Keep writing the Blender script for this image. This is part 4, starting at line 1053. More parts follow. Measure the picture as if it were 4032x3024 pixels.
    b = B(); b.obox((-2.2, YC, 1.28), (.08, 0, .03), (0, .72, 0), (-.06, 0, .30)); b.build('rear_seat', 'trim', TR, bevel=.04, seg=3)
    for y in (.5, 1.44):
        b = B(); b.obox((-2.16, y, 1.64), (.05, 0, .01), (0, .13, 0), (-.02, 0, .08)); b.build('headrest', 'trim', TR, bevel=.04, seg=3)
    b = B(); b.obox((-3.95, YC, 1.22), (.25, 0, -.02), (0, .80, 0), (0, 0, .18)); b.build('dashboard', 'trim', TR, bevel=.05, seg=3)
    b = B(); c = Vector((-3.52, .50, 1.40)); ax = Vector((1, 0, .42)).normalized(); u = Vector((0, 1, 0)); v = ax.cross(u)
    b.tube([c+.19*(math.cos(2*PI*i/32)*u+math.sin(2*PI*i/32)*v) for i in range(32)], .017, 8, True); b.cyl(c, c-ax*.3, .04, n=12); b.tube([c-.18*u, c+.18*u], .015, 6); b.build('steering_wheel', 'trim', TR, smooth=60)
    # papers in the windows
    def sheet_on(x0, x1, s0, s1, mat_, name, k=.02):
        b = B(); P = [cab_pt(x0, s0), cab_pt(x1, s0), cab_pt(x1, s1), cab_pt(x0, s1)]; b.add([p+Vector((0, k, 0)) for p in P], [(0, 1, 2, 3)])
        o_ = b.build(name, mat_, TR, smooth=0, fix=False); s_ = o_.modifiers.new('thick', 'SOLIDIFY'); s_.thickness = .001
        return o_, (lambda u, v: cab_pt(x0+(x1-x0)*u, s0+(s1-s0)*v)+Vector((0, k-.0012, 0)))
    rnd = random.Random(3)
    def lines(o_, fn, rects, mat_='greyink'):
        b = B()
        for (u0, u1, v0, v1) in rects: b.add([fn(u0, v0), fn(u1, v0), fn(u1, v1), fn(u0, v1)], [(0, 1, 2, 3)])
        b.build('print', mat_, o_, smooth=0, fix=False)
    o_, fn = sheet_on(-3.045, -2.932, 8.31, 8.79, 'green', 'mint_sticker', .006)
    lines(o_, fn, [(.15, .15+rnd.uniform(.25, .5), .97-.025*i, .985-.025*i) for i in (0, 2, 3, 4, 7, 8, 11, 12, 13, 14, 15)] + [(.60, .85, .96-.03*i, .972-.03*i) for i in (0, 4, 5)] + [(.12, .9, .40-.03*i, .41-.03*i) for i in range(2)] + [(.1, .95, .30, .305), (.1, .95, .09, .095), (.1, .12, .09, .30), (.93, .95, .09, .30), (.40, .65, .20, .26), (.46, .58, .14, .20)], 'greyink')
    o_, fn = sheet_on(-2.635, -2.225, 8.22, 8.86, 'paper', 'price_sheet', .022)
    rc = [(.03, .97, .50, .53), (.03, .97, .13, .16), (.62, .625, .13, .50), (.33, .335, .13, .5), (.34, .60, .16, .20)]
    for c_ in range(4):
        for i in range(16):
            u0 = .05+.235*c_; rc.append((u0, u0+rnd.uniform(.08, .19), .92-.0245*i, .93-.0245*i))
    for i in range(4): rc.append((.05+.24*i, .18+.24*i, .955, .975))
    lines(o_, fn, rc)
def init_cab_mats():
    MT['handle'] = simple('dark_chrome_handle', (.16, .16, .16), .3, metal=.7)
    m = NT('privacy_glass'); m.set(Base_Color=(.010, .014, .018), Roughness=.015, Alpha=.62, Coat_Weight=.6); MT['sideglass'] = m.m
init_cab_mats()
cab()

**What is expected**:
Repeat the material above in full, quoting it exactly.

**Solution for this task**:
Keep writing the Blender script for this image. This is part 4, starting at line 1053. More parts follow. Measure the picture as if it were 4032x3024 pixels.
    b = B(); b.obox((-2.2, YC, 1.28), (.08, 0, .03), (0, .72, 0), (-.06, 0, .30)); b.build('rear_seat', 'trim', TR, bevel=.04, seg=3)
    for y in (.5, 1.44):
        b = B(); b.obox((-2.16, y, 1.64), (.05, 0, .01), (0, .13, 0), (-.02, 0, .08)); b.build('headrest', 'trim', TR, bevel=.04, seg=3)
    b = B(); b.obox((-3.95, YC, 1.22), (.25, 0, -.02), (0, .80, 0), (0, 0, .18)); b.build('dashboard', 'trim', TR, bevel=.05, seg=3)
    b = B(); c = Vector((-3.52, .50, 1.40)); ax = Vector((1, 0, .42)).normalized(); u = Vector((0, 1, 0)); v = ax.cross(u)
    b.tube([c+.19*(math.cos(2*PI*i/32)*u+math.sin(2*PI*i/32)*v) for i in range(32)], .017, 8, True); b.cyl(c, c-ax*.3, .04, n=12); b.tube([c-.18*u, c+.18*u], .015, 6); b.build('steering_wheel', 'trim', TR, smooth=60)
    # papers in the windows
    def sheet_on(x0, x1, s0, s1, mat_, name, k=.02):
        b = B(); P = [cab_pt(x0, s0), cab_pt(x1, s0), cab_pt(x1, s1), cab_pt(x0, s1)]; b.add([p+Vector((0, k, 0)) for p in P], [(0, 1, 2, 3)])
        o_ = b.build(name, mat_, TR, smooth=0, fix=False); s_ = o_.modifiers.new('thick', 'SOLIDIFY'); s_.thickness = .001
        return o_, (lambda u, v: cab_pt(x0+(x1-x0)*u, s0+(s1-s0)*v)+Vector((0, k-.0012, 0)))
    rnd = random.Random(3)
    def lines(o_, fn, rects, mat_='greyink'):
        b = B()
        for (u0, u1, v0, v1) in rects: b.add([fn(u0, v0), fn(u1, v0), fn(u1, v1), fn(u0, v1)], [(0, 1, 2, 3)])
        b.build('print', mat_, o_, smooth=0, fix=False)
    o_, fn = sheet_on(-3.045, -2.932, 8.31, 8.79, 'green', 'mint_sticker', .006)
    lines(o_, fn, [(.15, .15+rnd.uniform(.25, .5), .97-.025*i, .985-.025*i) for i in (0, 2, 3, 4, 7, 8, 11, 12, 13, 14, 15)] + [(.60, .85, .96-.03*i, .972-.03*i) for i in (0, 4, 5)] + [(.12, .9, .40-.03*i, .41-.03*i) for i in range(2)] + [(.1, .95, .30, .305), (.1, .95, .09, .095), (.1, .12, .09, .30), (.93, .95, .09, .30), (.40, .65, .20, .26), (.46, .58, .14, .20)], 'greyink')
    o_, fn = sheet_on(-2.635, -2.225, 8.22, 8.86, 'paper', 'price_sheet', .022)
    rc = [(.03, .97, .50, .53), (.03, .97, .13, .16), (.62, .625, .13, .50), (.33, .335, .13, .5), (.34, .60, .16, .20)]
    for c_ in range(4):
        for i in range(16):
            u0 = .05+.235*c_; rc.append((u0, u0+rnd.uniform(.08, .19), .92-.0245*i, .93-.0245*i))
    for i in range(4): rc.append((.05+.24*i, .18+.24*i, .955, .975))
    lines(o_, fn, rc)
def init_cab_mats():
    MT['handle'] = simple('dark_chrome_handle', (.16, .16, .16), .3, metal=.7)
    m = NT('privacy_glass'); m.set(Base_Color=(.010, .014, .018), Roughness=.015, Alpha=.62, Coat_Weight=.6); MT['sideglass'] = m.m
init_cab_mats()
cab()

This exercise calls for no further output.